Coyote Frontier continues the story begun in Coyote and Coyote Rising., reviewed here a year or so ago. In the first volume we learned of a band of dissidents who hijacked an interstellar colonization ship in order to escape a repressive theocracy ruling an America not too far in our future. Most of the passengers spend the trip, which takes centuries, in suspended animation, awakening to find themselves close to their destination. They land and work their way through the formation of a new society.

In the second book, they are pursued to their new home by a second ship from an America now under the control of a matriarchal collectivist society, which attempts to impose its rule by force on what it sees as a misguided colony. As the title suggests, this volume is about rebellion, but it’s also about further growth.

So far we have seen books that clearly parallel the experiences which led to the formation of the United States. Volume three moves beyond this reinterpretation of history and deals with some other themes.

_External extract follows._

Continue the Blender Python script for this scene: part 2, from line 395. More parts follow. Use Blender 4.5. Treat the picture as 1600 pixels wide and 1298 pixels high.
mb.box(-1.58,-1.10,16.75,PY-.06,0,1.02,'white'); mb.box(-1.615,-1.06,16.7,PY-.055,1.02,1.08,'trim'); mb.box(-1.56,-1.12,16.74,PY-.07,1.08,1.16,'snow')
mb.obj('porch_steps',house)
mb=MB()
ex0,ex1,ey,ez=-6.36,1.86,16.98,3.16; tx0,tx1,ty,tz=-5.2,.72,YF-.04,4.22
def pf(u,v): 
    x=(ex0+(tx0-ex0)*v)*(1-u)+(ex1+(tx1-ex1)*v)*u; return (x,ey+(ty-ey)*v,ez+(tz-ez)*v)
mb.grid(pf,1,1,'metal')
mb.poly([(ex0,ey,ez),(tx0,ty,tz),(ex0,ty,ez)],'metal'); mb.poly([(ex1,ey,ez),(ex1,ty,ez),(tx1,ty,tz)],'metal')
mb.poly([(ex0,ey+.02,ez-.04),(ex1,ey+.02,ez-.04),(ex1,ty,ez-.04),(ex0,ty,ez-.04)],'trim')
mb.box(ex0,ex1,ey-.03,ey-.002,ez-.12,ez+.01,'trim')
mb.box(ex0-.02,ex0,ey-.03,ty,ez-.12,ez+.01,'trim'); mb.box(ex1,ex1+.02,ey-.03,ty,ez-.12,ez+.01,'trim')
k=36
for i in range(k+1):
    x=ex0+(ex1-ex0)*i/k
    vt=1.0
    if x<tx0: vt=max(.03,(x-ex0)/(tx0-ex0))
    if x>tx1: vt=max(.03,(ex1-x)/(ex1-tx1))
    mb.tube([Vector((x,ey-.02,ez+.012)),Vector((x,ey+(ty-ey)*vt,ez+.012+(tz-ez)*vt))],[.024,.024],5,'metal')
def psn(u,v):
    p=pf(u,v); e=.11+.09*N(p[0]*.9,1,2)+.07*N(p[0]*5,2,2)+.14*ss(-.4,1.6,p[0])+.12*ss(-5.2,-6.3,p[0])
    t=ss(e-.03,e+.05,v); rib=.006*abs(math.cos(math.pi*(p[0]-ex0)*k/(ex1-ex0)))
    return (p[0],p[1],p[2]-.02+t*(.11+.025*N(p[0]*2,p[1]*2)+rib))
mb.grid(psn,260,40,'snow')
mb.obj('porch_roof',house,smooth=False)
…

We are just a generation from the time of settlement when another ship arrives, this one bearing a man who was once a dissident scientist, a brilliant man whose work holds the key to making space travel faster. With the assistance of less coercive governments on Earth, he has created a working starbridge, a means of creating artificial wormholes that make interstellar travel almost instant. After 13 years of TV programs featuring a stargate, the concept should be familiar.

This breakthrough means that trade and cultural interchange can take place between the home planet and the colony, but that very possibility is fraught with difficulties and potential dangers, as we shall see.

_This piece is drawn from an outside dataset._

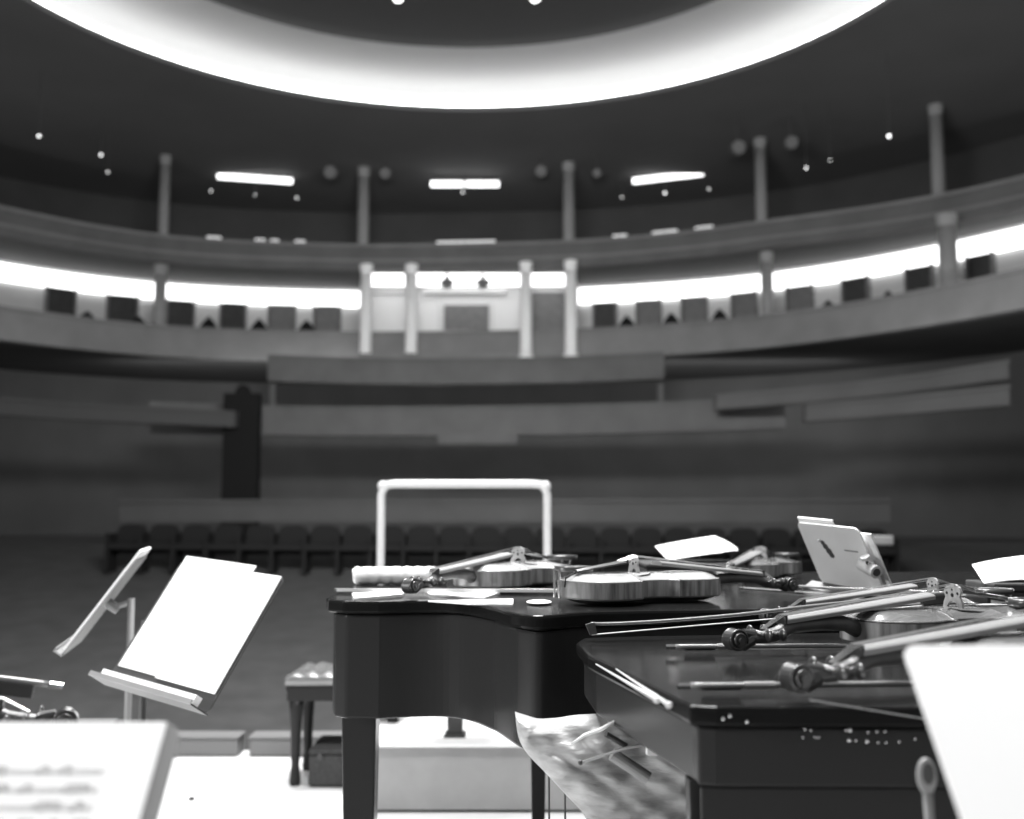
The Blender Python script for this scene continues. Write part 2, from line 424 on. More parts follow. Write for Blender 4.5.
parapet('side_balcony', 'dim sloping box front on the right side below the balcony', [(716,24.6),(800,23.2),(900,21.3),(1010,19)], [398]*4, .26, M_frontd)
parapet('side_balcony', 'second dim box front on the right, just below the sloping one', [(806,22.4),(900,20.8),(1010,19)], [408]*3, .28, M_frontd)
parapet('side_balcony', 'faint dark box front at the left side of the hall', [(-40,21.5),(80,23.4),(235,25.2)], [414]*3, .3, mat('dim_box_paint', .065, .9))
bm = nb(); x0 = at(228,400,26).x; x1 = at(263,400,26).x
box(bm, x0, x1, 25.6, 25.9, .62, at(465,395,26).z); ball(bm, Vector(((x0+x1)/2, 25.75, at(465,396,26).z)), .2, .15, .25)
tag(obj('dark_pillar', bm, M_seat), 'dark rounded pillar crossing the long grey balcony front on the left', 'pillar')
# posts at the ends of the mezzanine
for px, l in ((272,'thin grey post at the left end of the mezzanine'),(661,'thin grey post at the right end of the mezzanine')):
    p = at(px, 408, 28); tag(obj('mezzanine_post', lathe(nb(), p.x, 28.0, [(.08, zc(408,28)-.3), (.08, zc(385,28)), (.06, zc(384,28))], 12), M_front2), l, 'post', 'posts of the mezzanine')

# stalls seats: one row showing above the dark
def seat_bm(parts):
    pass
proto = None; k = 0
NS = 24
for i in range(NS):
    px = 132 + i * 32.2; D = 19.2 - .6*i/NS
    p = at(px, 524, D); fz = -1.15 + (D-9)/(22-9)*1.77
    lb = ('leftmost dark stalls seat' if i == 0 else 'rightmost dark stalls seat' if i == NS-1 else 'dark stalls seat back in the row below the lowest grey wall')
    if proto is None:
        s = proto = thing('theatre_seat', lb, 'seat', (p.x, D, fz), 'stalls seats in the visible row')
        w = .245; h = p.z - fz
        pr = [(-w, .3), (-w, h-.10), (-w*.8, h-.03), (-w*.4, h), (w*.4, h), (w*.8, h-.03), (w, h-.10), (w, .3)]
        obj('backrest', hexa(nb(), [(p.x+a, D, fz+z) for a, z in pr], [(p.x+a, D+.09, fz+z) for a, z in pr]), M_seat, s)
        obj('seat_cushion', box(nb(), p.x-w, p.x+w, D-.45, D, fz+.38, fz+.50), M_seat, s, bevel=.03)
        for sx in (-1, 1):
            obj('armrest', box(nb(), p.x+sx*(w+.03)-.03, p.x+sx*(w+.03)+.03, D-.42, D+.05, fz, fz+.66), M_seat, s)
    else:
        s = dup(proto, lb, (p.x, D, fz))

# tube lights, spots and bulbs
def tube_light(pxa, ya, pxb, yb, lb, parts=1):
    a, b_ = at(pxa, ya, 31.6), at(pxb, yb, 31.6)
    t = thing('tube_light', lb, 'light', tuple((a+b_)/2), 'hanging tube lights in the upper balcony')
    d = (b_-a)
    for i in range(parts):
        s0 = a + d*(i/parts + (.01 if i else 0)); s1 = a + d*((i+1)/parts - (.03 if i < parts-1 else 0))
        obj('tube', tube(nb(), [s0, s1], .085, 10), E_tube, t)
    u = Vector((0,0,.13)); obj('fitting', tube(nb(), [a+u, b_+u], .06, 6), M_hall, t)
    m_ = (a+b_)/2; obj('hanger', tube(nb(), [m_+u, Vector((m_.x, m_.y, CEIL))], .015, 6), M_hall, t)
tube_light(218, 176, 292, 181, 'left hanging tube light, tilted down to the right')
tube_light(431, 184, 499, 184, 'middle hanging tube light made of two tubes', 2)
tube_light(633, 181, 703, 173, 'right hanging tube light, tilted up to the right')
for px, py, r, l in ((330,172,.19,'faint round spotlight right of the left tube light'),(385,173,.16,'faint round spotlight just right of the upper column left of centre'),(541,171,.17,'faint round spotlight left of the upper column right of centre'),(597,173,.13,'very faint spotlight right of the upper column right of centre'),(739,147,.18,'faint spotlight left of the pair above the right tube light'),(792,142,.17,'faint spotlight right of the pair above the right tube light')):
    D = 30 if px < 650 else 26.5
    p = at(px, py, D); t = thing('spotlight', l, 'spotlight', tuple(p), 'spotlights under the ceiling')
    obj('housing', tube(nb(), [p+Vector((0,.35,.08)), p+Vector((0,.02,0))], r, 14), M_frontd, t, smooth=False)
    obj('lens', tube(nb(), [p+Vector((0,.02,0)), p+Vector((0,-.02,0))], r*.85, 14), E_dim, t)
    obj('bracket', tube(nb(), [p+Vector((0,.2,.08)), Vector((p.x, p.y+.2, CEIL))], .02, 6), M_hall, t)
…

As before, Steele does not present us with one single story, but with nine, told from various points of view and of various lengths. Interestingly, Asimov did the same thing when he wrote his series back in the 1940s. It’s a technique that allows for multiple viewpoints and the telling of little stories that enhance the main narrative arc.

A prologue provides the framework within which the rest of the stories are presented. The first story juxtaposes the arrival of the ship at Coyote with the backstory of how the bridge came to be created. The second tells the tale of a crew member who jumped ship and ran off into the woods as soon as he could, seeking the freedom he had never found at home. The third continues the tale of the interaction between the Coyote colonists and the indigenous inhabitants of the planet, an ape-like species of creatures that have a sort of culture and language and are beginning to resist human encroachment in their forests.

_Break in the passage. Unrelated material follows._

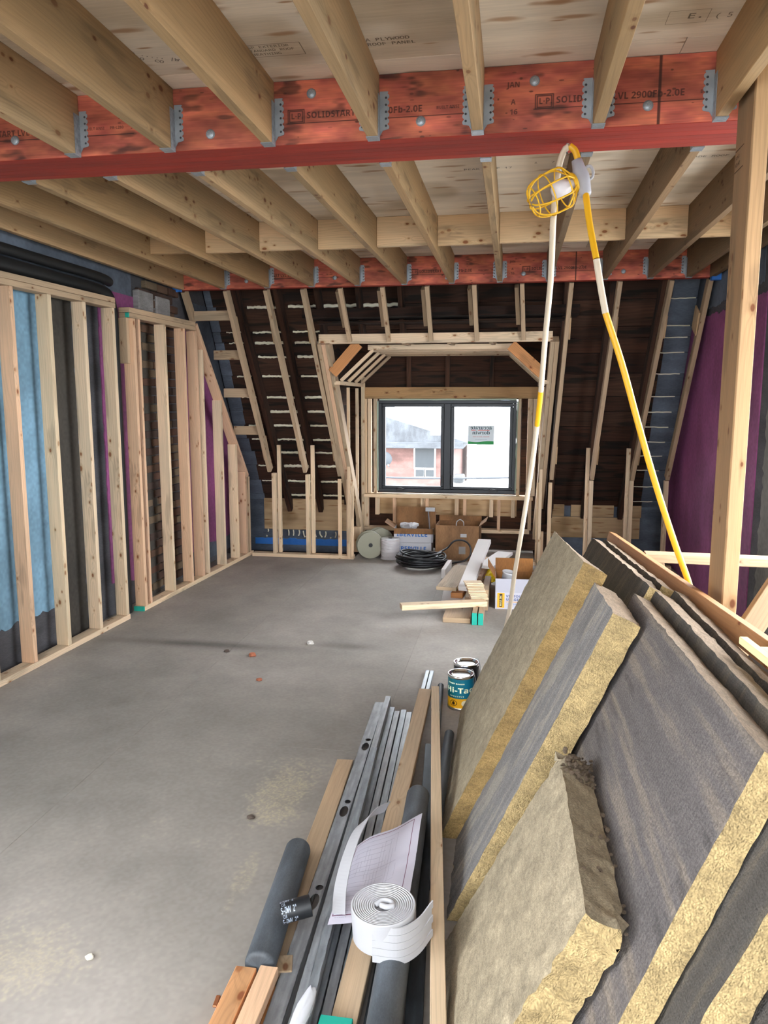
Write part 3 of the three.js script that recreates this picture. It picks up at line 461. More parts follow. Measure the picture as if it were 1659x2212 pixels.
for (const s of [0, 1]) { const x = s ? 0.3 : -1.66; bar(df, 'cheek_plate', V(x, 1.838, -7.28), V(x, 1.838, -8.5), 0.06, 0.034, M.pine[1]);
  for (const z of [-7.75, -8.2]) boxAt(df, 'cheek_stud', [x - 0.012, 0.02, z], [x + 0.018, 1.80, z - 0.03], P_(), 1);
  boxAt(df, 'cheek_stud', [x - 0.02, 0.02, -8.1], [x + 0.06, 0.3, -8.16], M.pine[3], 1); }
const wf = thing('window_frame_wall', 'rough stud framing around and below the dormer window with a brown lintel', 'framing', [-0.7, 0, -8.5]);
boxAt(wf, 'lintel', [-1.62, 1.69, -8.48], [0.28, 1.815, -8.60], M.timber, 0); boxAt(wf, 'rough_sill', [-1.63, 0.588, -8.43], [0.25, 0.626, -8.6], M.pine[2], 0);
for (const [x, w] of [[-1.625, 0.05], [-1.575, 0.035], [-1.51, 0.034], [0.085, 0.034], [0.2, 0.05], [0.25, 0.04]]) boxAt(wf, 'stud', [x - w / 2, 0.628, -8.5], [x + w / 2, 1.688, -8.58], P_(), 1);
boxAt(wf, 'corner_stud', [-1.66, 0.02, -8.46], [-1.62, 1.93, -8.5], M.pine[2], 1);
boxAt(wf, 'low_plate', [-1.63, 0.215, -8.42], [0.22, 0.25, -8.55], M.pine[1], 0);
boxAt(wf, 'plywood_panel', [-1.5, 0.38, -8.61], [0.08, 0.585, -8.63], M.plyBrown, 0);
for (const x of [-1.28, -0.91, -0.49, -0.115]) boxAt(wf, 'cripple_stud', [x - 0.017, 0.251, -8.44], [x + 0.017, 0.587, -8.5], M.pink[0], 1);
for (const x of [-1.49, -0.97, -0.585, -0.2, 0.04]) boxAt(wf, 'short_cripple', [x - 0.022, 0.38, -8.52], [x + 0.022, 0.587, -8.59], P_(), 1);
for (const [x, w] of [[-1.6, 0.04], [0.22, 0.035]]) boxAt(wf, 'cripple_stud', [x - w / 2, 0.251, -8.46], [x + w / 2, 0.587, -8.52], P_(), 1);
// the window: dark frame, two sashes, cranks, panes
const win = struct('window_1', [-0.705, 0.64, -8.55]);
const wb = (n, x0, y0, x1, y1, z0 = -8.5, z1 = -8.6, m = M.frame) => boxAt(win, n, [x0, y0, z0], [x1, y1, z1], m, 0, 0.004);
wb('frame_head', -1.47, 1.635, 0.055, 1.672); wb('frame_sill', -1.47, 0.645, 0.055, 0.685); wb('frame_jamb', -1.47, 0.685, -1.432, 1.635); wb('frame_jamb', 0.018, 0.685, 0.055, 1.635); wb('mullion', -0.735, 0.685, -0.66, 1.635);
for (const [a, b] of [[-1.432, -0.735], [-0.66, 0.018]]) { const k = 0.036; wb('sash', a, 1.635 - k, b, 1.635, -8.52, -8.57); wb('sash', a, 0.685, b, 0.685 + k * 0.8, -8.52, -8.57); wb('sash', a, 0.685 + k * 0.8, a + k, 1.635 - k, -8.52, -8.57); wb('sash', b - k, 0.685 + k * 0.8, b, 1.635 - k, -8.52, -8.57);
  const g = part(win, 'pane', placed(new THREE.BoxGeometry(b - a - 2 * k, 0.95 - 1.8 * k, 0.006), [(a + b) / 2, (0.685 + 0.8 * k + 1.635 - k) / 2, -8.55]), M.glass); }
for (const x of [-1.22, -0.18]) { part(win, 'crank', merge([placed(new THREE.BoxGeometry(0.1, 0.018, 0.02), [x, 0.672, -8.49]), tubeGeo([V(x - 0.05, 0.68, -8.485), V(x - 0.01, 0.695, -8.475), V(x + 0.05, 0.682, -8.48)], 0.006, 8, 6)]), M.black); }
for (const [x, s] of [[-0.745, -1], [-0.645, 1]]) part(win, 'sash_lock', placed(cbox(0.016, 0.09, 0.02, 1), [x, 0.80, -8.495]), M.black);
part(win, 'spray_foam', merge([[[-1.478, .66], [-1.478, 1.66]], [[0.063, .66], [0.063, 1.66]], [[-1.46, 1.68], [0.05, 1.68]]].map(([a, b]) => { const p = []; for (let i = 0; i <= 12; i++) p.push(V(a[0] + (b[0] - a[0]) * i / 12 + n3(i, 1, a[0]) * 0.004, a[1] + (b[1] - a[1]) * i / 12 + n3(i, 2, 3) * 0.004, -8.51 + n3(i, 3, 1) * 0.006)); return tubeGeo(p, 0.011, 40, 7); })), std({ color: 0xa9b8a8, roughness: 0.9 }));
const signT = canvasTex(512, 384, (c, w, h) => { c.fillStyle = '#dbe4ea'; c.fillRect(0, 0, w, h); c.fillStyle = '#2c4a55'; c.font = 'bold 96px serif'; c.textAlign = 'center'; c.fillText('accurate', w / 2, 80, 470); c.fillText('dorwin', w / 2, 180, 450); c.fillStyle = '#e04b32'; c.fillRect(90, 92, 235, 12); c.fillRect(360, 92, 90, 12); c.font = '30px sans-serif'; c.fillStyle = '#d07a80'; c.fillText('Windows, doors & more', w / 2, 236); c.fillStyle = '#8a97a4'; c.font = '20px sans-serif'; c.fillText('www.accuratedorwin.com', w / 2, 284); c.fillStyle = '#3f9a5a'; c.beginPath(); c.moveTo(0, h); c.lineTo(0, 318); c.quadraticCurveTo(w * 0.25, 305, w * 0.5, 330); c.quadraticCurveTo(w * 0.75, 350, w, 318); c.lineTo(w, h); c.fill(); });
const sign = new THREE.Mesh(new THREE.PlaneGeometry(0.285, 0.21), new THREE.MeshPhysicalMaterial({ map: signT, roughness: 1, side: THREE.DoubleSide })); sign.name = 'window_sticker'; sign.rotation.y = Math.PI; sign.position.set(-0.328, 1.292, -8.5445);
tag(sign, 'printed paper sticker on the right window pane, its lettering seen reversed', 'sticker');

// ---------- black drain pipes along the top of the left wall ----------
{ const m = new THREE.Mesh(tubeGeo([V(-2.995, 2.565, -2.3), V(-2.995, 2.56, -3), V(-2.99, 2.56, -4.5), V(-2.99, 2.56, -5.36), V(-2.995, 2.555, -5.46), V(-3.01, 2.55, -5.52)], 0.034, 60, 16), M.abs); m.name = 'drain_pipe'; tag(m, 'upper black plastic pipe running along the top of the left wall', 'pipe'); }
{ const m = new THREE.Mesh(tubeGeo([V(-2.99, 2.475, -2.3), V(-2.99, 2.47, -3), V(-2.985, 2.465, -4.9), V(-2.985, 2.462, -5.30), V(-2.985, 2.445, -5.43), V(-2.985, 2.37, -5.48), V(-2.985, 2.0, -5.49), V(-2.985, 0.9, -5.49), V(-2.985, 0.0, -5.49)], 0.046, 120, 18), M.abs); m.name = 'drain_pipe'; tag(m, 'lower black plastic pipe on the left wall, bending down between the stud walls', 'pipe'); }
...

The starbridge makes it possible, indeed, essential, that a small contingent from Coyote return to Earth to negotiate the exact nature of the relationship between mother planet and colony. This provides us with a commentary in the future of a climate changed world, and a hint at some if the potential problems which may develop. This comes to us as an entry from the personal journal of a woman we've followed since she was a girl.

Four small vignettes trace the consequences of decisions taken during that trip, and then lead us to the confrontation which, once again, redefines the relationship between the two worlds, This drama is not, however, the final surprise awaiting the colonists or the reader. We are reminded, near the end, of events that took place during the original long journey, and a centuries old question is answered at last.

Steele has written some other books set within this basic framework, exploring the expansion of the human race and its meetings with alien beings, but the Coyote trilogy is essentially complete in itself.